Its not paranoia if the universe really is out to get you
I think the suck knob is stuck on 11.
Seriously, just when I think I've got the hang of the last shitty thing that happened in my world, here comes another one!!!
Welcome to the Pity Party.
Thursday night, my girl Rebecca and I are out to dinner to celebrate the completion of her MA. Go her.
Burritos, followed by a trip over the road for an after dinner drink, then a quick stop off at the shop so I can buy some milk for my morning cuppa before we head back to mine so she can get in her car, evening finished.
Nice plan, don't you think? Thwarted plan, however.
Thwarted by two fucking little cunts who decided that it would be a really good idea to pull a gun on us and steal our stuff. Now where I come from, we don't really have many guns. The cops don't carry them, in general they are few and far between.
In this fine country however, its a person's constitutional right to carry a gun, thus enabling the scum of humanity to shove one in my face, steal my bag and scare seven shades of shit out of me and my friend.
The pro-gun people have clearly never had a punk arse kid point one at their face.
We went straight to the cops, and spent the next 3 & 1/2 hours at the cop shop downtown, making statements, identifying one of the little fuckers, and generally trying not to lose our shit.
I lost my purse, which a friend bought for me in Melbourne one birthday and my niece had stuck a Spongebob sticker on so I would think of her whenever I saw it.
I lost my cell phone, with God knows how many numbers on it, video from Coachella, and sweet text messages from the object of my affections.
I lost my Swiss Army knife which my best friend bought for me 6 years ago as a gift when I was off to Europe.
I lost my glasses, my fucking $450 Oakley glasses that I am completely fucked without given that reading is both my work and my play, and am now reduced to wearing my old ones that fall off my face and are of an old prescription, so I can't read for long before the headache comes.
I lost my sunglasses that were freaking awesome and suited me like no pair I'd found before.
I lost my super awesome stripy bag that I bought for Coachella and that was the perfect size.
I lost all the shit that was in my wallet, not only credit and bank cards, but the access to my NZ bank accounts, my health and prescripotion insurance cards, my AirNZ airpoints card and a free pass to the Koru Lounge for next time I'm stuck in an airpoint, my student ID, my social security card, my international student emergency card, my video rental cards, my library card, my NZ drivers licence.
I lost my keys including the key rings I had bought in Toronto and Costa Rica, my house keys for both old and new apartments, for my offices at the university and the filing cabinets.
I lost a set of keys belonging to the object of my affections, including his bike lock, keys to his house, his car, his offices at 2 universities.
Basically a whole list of shit that is absolutely worthless to anyone but me.

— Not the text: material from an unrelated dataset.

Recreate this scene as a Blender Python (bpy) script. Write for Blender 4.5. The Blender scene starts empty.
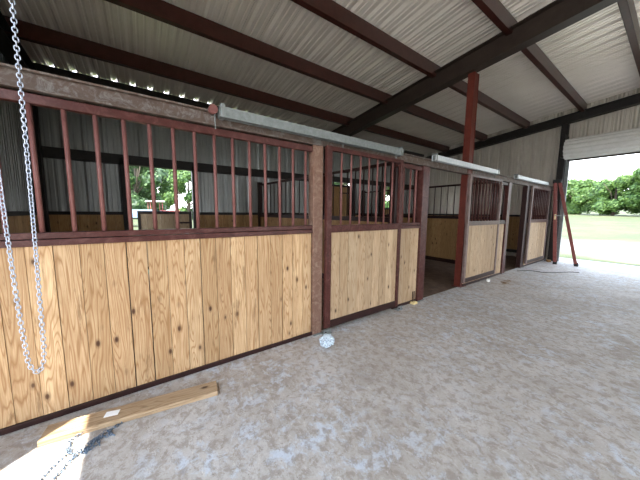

And now I'm sitting in my house too fucking scared to go anywhere cos right across the road is where I had a gun in my face. And I'm not scared of ANYTHING!!! (except submarines. And dolls. But nothing else)
The detective who took our statements was most apologetic that he wasn't allowed to give me ten minutes alone in the room with the guy we identified as the punk arse fucker with the gun. We like that detective.
I hope your weekend is better than mine.